--- Supplied material ---

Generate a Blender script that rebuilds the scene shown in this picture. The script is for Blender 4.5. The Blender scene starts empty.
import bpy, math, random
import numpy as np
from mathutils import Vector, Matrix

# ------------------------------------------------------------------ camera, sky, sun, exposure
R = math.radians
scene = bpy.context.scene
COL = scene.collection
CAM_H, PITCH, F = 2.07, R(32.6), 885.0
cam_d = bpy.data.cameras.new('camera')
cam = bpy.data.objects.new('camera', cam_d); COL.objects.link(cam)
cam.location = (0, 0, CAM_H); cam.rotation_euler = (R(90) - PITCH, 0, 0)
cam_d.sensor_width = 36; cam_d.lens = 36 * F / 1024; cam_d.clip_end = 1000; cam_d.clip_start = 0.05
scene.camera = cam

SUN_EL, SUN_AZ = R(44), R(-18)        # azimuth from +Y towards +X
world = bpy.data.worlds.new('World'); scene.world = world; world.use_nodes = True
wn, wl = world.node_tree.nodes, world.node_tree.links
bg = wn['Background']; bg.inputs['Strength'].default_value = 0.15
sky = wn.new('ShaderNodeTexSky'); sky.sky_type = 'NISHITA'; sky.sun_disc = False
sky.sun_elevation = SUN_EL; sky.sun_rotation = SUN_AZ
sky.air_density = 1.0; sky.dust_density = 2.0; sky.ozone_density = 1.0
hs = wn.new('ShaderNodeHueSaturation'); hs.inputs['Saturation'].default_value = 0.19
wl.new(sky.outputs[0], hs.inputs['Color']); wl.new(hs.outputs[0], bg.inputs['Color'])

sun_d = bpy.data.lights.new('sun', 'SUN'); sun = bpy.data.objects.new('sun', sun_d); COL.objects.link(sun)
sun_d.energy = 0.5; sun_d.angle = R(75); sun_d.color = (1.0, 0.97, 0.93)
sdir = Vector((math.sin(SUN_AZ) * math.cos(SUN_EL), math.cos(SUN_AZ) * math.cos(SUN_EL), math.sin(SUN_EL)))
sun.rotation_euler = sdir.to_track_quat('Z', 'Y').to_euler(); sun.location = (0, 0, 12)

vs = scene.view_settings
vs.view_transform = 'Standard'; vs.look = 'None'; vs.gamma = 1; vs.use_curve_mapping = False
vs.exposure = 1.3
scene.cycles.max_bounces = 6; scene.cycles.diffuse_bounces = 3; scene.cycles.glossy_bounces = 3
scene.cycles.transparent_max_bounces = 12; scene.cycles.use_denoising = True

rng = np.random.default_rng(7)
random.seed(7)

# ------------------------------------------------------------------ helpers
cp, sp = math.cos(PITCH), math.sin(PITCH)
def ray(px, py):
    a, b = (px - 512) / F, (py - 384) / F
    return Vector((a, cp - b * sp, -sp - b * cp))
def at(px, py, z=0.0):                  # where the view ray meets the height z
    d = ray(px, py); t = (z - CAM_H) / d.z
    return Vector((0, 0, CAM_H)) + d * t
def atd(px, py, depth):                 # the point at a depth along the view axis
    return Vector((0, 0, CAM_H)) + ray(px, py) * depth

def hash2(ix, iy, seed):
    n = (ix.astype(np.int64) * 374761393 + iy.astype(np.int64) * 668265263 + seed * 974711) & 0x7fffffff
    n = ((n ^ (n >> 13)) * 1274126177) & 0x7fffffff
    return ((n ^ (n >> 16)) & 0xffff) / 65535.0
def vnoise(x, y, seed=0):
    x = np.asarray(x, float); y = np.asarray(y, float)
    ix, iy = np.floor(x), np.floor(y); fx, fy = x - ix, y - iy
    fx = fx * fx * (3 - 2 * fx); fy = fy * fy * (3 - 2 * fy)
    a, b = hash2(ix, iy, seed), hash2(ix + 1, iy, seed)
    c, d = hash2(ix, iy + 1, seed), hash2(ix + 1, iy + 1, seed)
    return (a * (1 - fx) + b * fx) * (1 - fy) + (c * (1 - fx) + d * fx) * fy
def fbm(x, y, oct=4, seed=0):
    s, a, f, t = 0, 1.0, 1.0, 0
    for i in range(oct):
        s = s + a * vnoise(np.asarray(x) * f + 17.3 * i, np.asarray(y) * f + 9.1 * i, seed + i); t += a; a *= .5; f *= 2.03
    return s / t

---

■ **Problem statement**
Please reproduce the entire listing, exactly as shown.

■ **Output of the exercise**
Generate a Blender script that rebuilds the scene shown in this picture. The script is for Blender 4.5. The Blender scene starts empty.
import bpy, math, random
import numpy as np
from mathutils import Vector, Matrix

# ------------------------------------------------------------------ camera, sky, sun, exposure
R = math.radians
scene = bpy.context.scene
COL = scene.collection
CAM_H, PITCH, F = 2.07, R(32.6), 885.0
cam_d = bpy.data.cameras.new('camera')
cam = bpy.data.objects.new('camera', cam_d); COL.objects.link(cam)
cam.location = (0, 0, CAM_H); cam.rotation_euler = (R(90) - PITCH, 0, 0)
cam_d.sensor_width = 36; cam_d.lens = 36 * F / 1024; cam_d.clip_end = 1000; cam_d.clip_start = 0.05
scene.camera = cam

SUN_EL, SUN_AZ = R(44), R(-18)        # azimuth from +Y towards +X
world = bpy.data.worlds.new('World'); scene.world = world; world.use_nodes = True
wn, wl = world.node_tree.nodes, world.node_tree.links
bg = wn['Background']; bg.inputs['Strength'].default_value = 0.15
sky = wn.new('ShaderNodeTexSky'); sky.sky_type = 'NISHITA'; sky.sun_disc = False
sky.sun_elevation = SUN_EL; sky.sun_rotation = SUN_AZ
sky.air_density = 1.0; sky.dust_density = 2.0; sky.ozone_density = 1.0
hs = wn.new('ShaderNodeHueSaturation'); hs.inputs['Saturation'].default_value = 0.19
wl.new(sky.outputs[0], hs.inputs['Color']); wl.new(hs.outputs[0], bg.inputs['Color'])

sun_d = bpy.data.lights.new('sun', 'SUN'); sun = bpy.data.objects.new('sun', sun_d); COL.objects.link(sun)
sun_d.energy = 0.5; sun_d.angle = R(75); sun_d.color = (1.0, 0.97, 0.93)
sdir = Vector((math.sin(SUN_AZ) * math.cos(SUN_EL), math.cos(SUN_AZ) * math.cos(SUN_EL), math.sin(SUN_EL)))
sun.rotation_euler = sdir.to_track_quat('Z', 'Y').to_euler(); sun.location = (0, 0, 12)

vs = scene.view_settings
vs.view_transform = 'Standard'; vs.look = 'None'; vs.gamma = 1; vs.use_curve_mapping = False
vs.exposure = 1.3
scene.cycles.max_bounces = 6; scene.cycles.diffuse_bounces = 3; scene.cycles.glossy_bounces = 3
scene.cycles.transparent_max_bounces = 12; scene.cycles.use_denoising = True

rng = np.random.default_rng(7)
random.seed(7)

# ------------------------------------------------------------------ helpers
cp, sp = math.cos(PITCH), math.sin(PITCH)
def ray(px, py):
    a, b = (px - 512) / F, (py - 384) / F
    return Vector((a, cp - b * sp, -sp - b * cp))
def at(px, py, z=0.0):                  # where the view ray meets the height z
    d = ray(px, py); t = (z - CAM_H) / d.z
    return Vector((0, 0, CAM_H)) + d * t
def atd(px, py, depth):                 # the point at a depth along the view axis
    return Vector((0, 0, CAM_H)) + ray(px, py) * depth

def hash2(ix, iy, seed):
    n = (ix.astype(np.int64) * 374761393 + iy.astype(np.int64) * 668265263 + seed * 974711) & 0x7fffffff
    n = ((n ^ (n >> 13)) * 1274126177) & 0x7fffffff
    return ((n ^ (n >> 16)) & 0xffff) / 65535.0
def vnoise(x, y, seed=0):
    x = np.asarray(x, float); y = np.asarray(y, float)
    ix, iy = np.floor(x), np.floor(y); fx, fy = x - ix, y - iy
    fx = fx * fx * (3 - 2 * fx); fy = fy * fy * (3 - 2 * fy)
    a, b = hash2(ix, iy, seed), hash2(ix + 1, iy, seed)
    c, d = hash2(ix, iy + 1, seed), hash2(ix + 1, iy + 1, seed)
    return (a * (1 - fx) + b * fx) * (1 - fy) + (c * (1 - fx) + d * fx) * fy
def fbm(x, y, oct=4, seed=0):
    s, a, f, t = 0, 1.0, 1.0, 0
    for i in range(oct):
        s = s + a * vnoise(np.asarray(x) * f + 17.3 * i, np.asarray(y) * f + 9.1 * i, seed + i); t += a; a *= .5; f *= 2.03
    return s / t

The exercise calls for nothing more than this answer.